Hof 's-Gravenhage, 22-07-1999, nr. R9900408
ECLI:NL:GHSGR:1999:AE9937
- Instantie
Hof 's-Gravenhage
- Datum
22-07-1999
- Zaaknummer
R9900408
- LJN
AE9937
- Vakgebied(en)
Civiel recht algemeen (V)
Insolventierecht (V)
- Brondocumenten en formele relaties
ECLI:NL:GHSGR:1999:AE9937, Uitspraak, Hof 's-Gravenhage, 22‑07‑1999; (Hoger beroep)
Eerste aanleg: ECLI:NL:RBROT:1999:AF0448
Conclusie in cassatie: ECLI:NL:PHR:2000:AA4938
Cassatie: ECLI:NL:HR:2000:AA4938
Uitspraak 22‑07‑1999
Inhoudsindicatie
In eerste aanleg is het verzoek tot toepassing van de schuldsaneringsregeling afgewezen. X. heeft hoger beroep ingesteld tegen het vonnis. Het Hof is van oordeel dat niet aannemelijk is dat X. ten aanzien van het ontstaan of onbetaald laten van schulden te goeder trouw is geweest. Bovendien heeft X. niet de vrees kunnen wegnemen die er op grond van zijn handel en wandel in het verleden is ontstaan dat hij zijn uit de schuldsaneringsregeling voortvloeiende verplichtingen niet naar behoren zal nakomen. Het verzoek tot toepassing van de schuldsaneringsregeling wordt afgewezen.
Partij(en)
Het gerechtshof te 's-Gravenhage,
zesde civiele kamer,
heeft het volgende arrest gewezen in de zaak van:
X.,
(hierna te noemen: X. ),
wonende te P.,
appellant,
procureur : mr. W . Taekema,
Het geding
Bij verzoekschrift van 16 juni 1999 heet X. hoger beroep ingesteld tegen het vonnis van de rechtbank te Rotterdam van 9 juni 1999, waarbij het verzoek tot toepassing dan de schuldsaneringsregeling is afgewezen.
Bij voormeld verzoekschrift heeft X. het hof verzocht het vonnis waarvan beroep te vernietigen en, opnieuw recht hem alsnog toe te laten tot de schuldsaneringsregeling.
De mondelinge behandeling heeft plaatsgevonden op 15 juli 1999, waarbij X. is verschenen, bijgestaan door mr. A.G.H.M. Ganzeboom, advocaat te Capelle aan den IJssel.

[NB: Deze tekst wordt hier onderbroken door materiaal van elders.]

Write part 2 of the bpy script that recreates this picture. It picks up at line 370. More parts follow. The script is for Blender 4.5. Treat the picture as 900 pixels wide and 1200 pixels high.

Beoordeling van het hoger beroep
- 1.
X. heeft schuldsanering verzocht ten aanzien van de in de verklaring als bedoeld in artikel 285 lid 1 onder e Fw genoemde schuldenlast van totaal f 3.426.939,- respectievelijk tot een totaal van f 664.597,-.
- 2.
Gelet om de stukken van het geding en het verhandelde ter terechtzitting is het hof van oordeel dat het vonnis van de rechtbank moet werden bekrachtigd. Immers niet aannemelijk is dat X. ten aanzien van het ontstaan of onbetaald laten van schulden te goeder trouw is geweest. Het hof verwijst kortheidshalve naar het openbaar verslag ex artikel 73a van de Faillissementswet van 5 maart 1998 van de curator mr. K.W.H. Albert en daar diens brief van 3 juni 1999 aan mr. E.P. Breukelaar.
Bovendien heeft X. niet de vrees kunnen wegnemen die er op grond van zijn handel en wandel in het verleden is ontstaan dat hij zijn uit de schuldsaneringsregeling voortvloeiende verplichtingen niet naar behoren zal nakomen.
Beslissing
Het hof:
bekrachtigt het vonnis van de rechtbank te Rotterdam van 9 juni 1999.
Dit arrest is gewezen door mrs. Pieters, Vierhout en Laret en uitgesproken ter openbare terechtzitting van 22 juli 1999 in tegenwoordigheid van de griffier.